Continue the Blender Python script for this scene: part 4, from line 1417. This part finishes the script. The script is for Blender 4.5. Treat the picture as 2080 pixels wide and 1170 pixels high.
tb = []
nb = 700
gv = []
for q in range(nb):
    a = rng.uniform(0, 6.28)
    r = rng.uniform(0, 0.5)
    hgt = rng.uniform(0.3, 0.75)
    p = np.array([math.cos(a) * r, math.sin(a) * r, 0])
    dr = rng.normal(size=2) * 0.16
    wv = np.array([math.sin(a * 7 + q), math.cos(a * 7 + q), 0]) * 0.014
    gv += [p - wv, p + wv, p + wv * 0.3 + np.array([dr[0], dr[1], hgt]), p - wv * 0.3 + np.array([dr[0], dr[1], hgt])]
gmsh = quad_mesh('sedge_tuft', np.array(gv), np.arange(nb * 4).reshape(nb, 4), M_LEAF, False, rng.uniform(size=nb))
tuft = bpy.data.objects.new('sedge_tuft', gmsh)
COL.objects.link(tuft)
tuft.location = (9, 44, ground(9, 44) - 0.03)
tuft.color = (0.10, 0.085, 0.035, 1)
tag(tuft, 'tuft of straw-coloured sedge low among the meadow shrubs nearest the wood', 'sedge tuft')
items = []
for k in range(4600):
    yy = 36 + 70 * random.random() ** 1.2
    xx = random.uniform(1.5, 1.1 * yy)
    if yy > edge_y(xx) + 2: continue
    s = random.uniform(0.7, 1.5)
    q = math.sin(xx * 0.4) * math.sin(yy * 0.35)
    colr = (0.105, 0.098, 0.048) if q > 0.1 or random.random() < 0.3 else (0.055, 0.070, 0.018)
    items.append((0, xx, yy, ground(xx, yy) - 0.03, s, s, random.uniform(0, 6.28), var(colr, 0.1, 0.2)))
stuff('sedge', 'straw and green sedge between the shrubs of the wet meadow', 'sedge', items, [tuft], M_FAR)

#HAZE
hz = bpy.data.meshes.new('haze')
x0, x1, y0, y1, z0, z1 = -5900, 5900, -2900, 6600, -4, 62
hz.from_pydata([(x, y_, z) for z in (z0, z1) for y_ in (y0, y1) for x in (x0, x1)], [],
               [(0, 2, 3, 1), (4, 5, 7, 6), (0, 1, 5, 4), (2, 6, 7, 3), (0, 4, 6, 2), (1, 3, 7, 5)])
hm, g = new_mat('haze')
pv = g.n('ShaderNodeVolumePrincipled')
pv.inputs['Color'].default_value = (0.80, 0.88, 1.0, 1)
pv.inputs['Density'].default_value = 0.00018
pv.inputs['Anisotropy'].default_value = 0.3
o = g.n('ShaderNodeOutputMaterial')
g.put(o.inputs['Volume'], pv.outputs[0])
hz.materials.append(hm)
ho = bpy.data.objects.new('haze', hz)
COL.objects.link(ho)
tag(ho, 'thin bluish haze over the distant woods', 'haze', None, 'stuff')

* Work to do *
Write each line above out exactly.

* Result of this exercise *
Continue the Blender Python script for this scene: part 4, from line 1417. This part finishes the script. The script is for Blender 4.5. Treat the picture as 2080 pixels wide and 1170 pixels high.
tb = []
nb = 700
gv = []
for q in range(nb):
    a = rng.uniform(0, 6.28)
    r = rng.uniform(0, 0.5)
    hgt = rng.uniform(0.3, 0.75)
    p = np.array([math.cos(a) * r, math.sin(a) * r, 0])
    dr = rng.normal(size=2) * 0.16
    wv = np.array([math.sin(a * 7 + q), math.cos(a * 7 + q), 0]) * 0.014
    gv += [p - wv, p + wv, p + wv * 0.3 + np.array([dr[0], dr[1], hgt]), p - wv * 0.3 + np.array([dr[0], dr[1], hgt])]
gmsh = quad_mesh('sedge_tuft', np.array(gv), np.arange(nb * 4).reshape(nb, 4), M_LEAF, False, rng.uniform(size=nb))
tuft = bpy.data.objects.new('sedge_tuft', gmsh)
COL.objects.link(tuft)
tuft.location = (9, 44, ground(9, 44) - 0.03)
tuft.color = (0.10, 0.085, 0.035, 1)
tag(tuft, 'tuft of straw-coloured sedge low among the meadow shrubs nearest the wood', 'sedge tuft')
items = []
for k in range(4600):
    yy = 36 + 70 * random.random() ** 1.2
    xx = random.uniform(1.5, 1.1 * yy)
    if yy > edge_y(xx) + 2: continue
    s = random.uniform(0.7, 1.5)
    q = math.sin(xx * 0.4) * math.sin(yy * 0.35)
    colr = (0.105, 0.098, 0.048) if q > 0.1 or random.random() < 0.3 else (0.055, 0.070, 0.018)
    items.append((0, xx, yy, ground(xx, yy) - 0.03, s, s, random.uniform(0, 6.28), var(colr, 0.1, 0.2)))
stuff('sedge', 'straw and green sedge between the shrubs of the wet meadow', 'sedge', items, [tuft], M_FAR)

#HAZE
hz = bpy.data.meshes.new('haze')
x0, x1, y0, y1, z0, z1 = -5900, 5900, -2900, 6600, -4, 62
hz.from_pydata([(x, y_, z) for z in (z0, z1) for y_ in (y0, y1) for x in (x0, x1)], [],
               [(0, 2, 3, 1), (4, 5, 7, 6), (0, 1, 5, 4), (2, 6, 7, 3), (0, 4, 6, 2), (1, 3, 7, 5)])
hm, g = new_mat('haze')
pv = g.n('ShaderNodeVolumePrincipled')
pv.inputs['Color'].default_value = (0.80, 0.88, 1.0, 1)
pv.inputs['Density'].default_value = 0.00018
pv.inputs['Anisotropy'].default_value = 0.3
o = g.n('ShaderNodeOutputMaterial')
g.put(o.inputs['Volume'], pv.outputs[0])
hz.materials.append(hm)
ho = bpy.data.objects.new('haze', hz)
COL.objects.link(ho)
tag(ho, 'thin bluish haze over the distant woods', 'haze', None, 'stuff')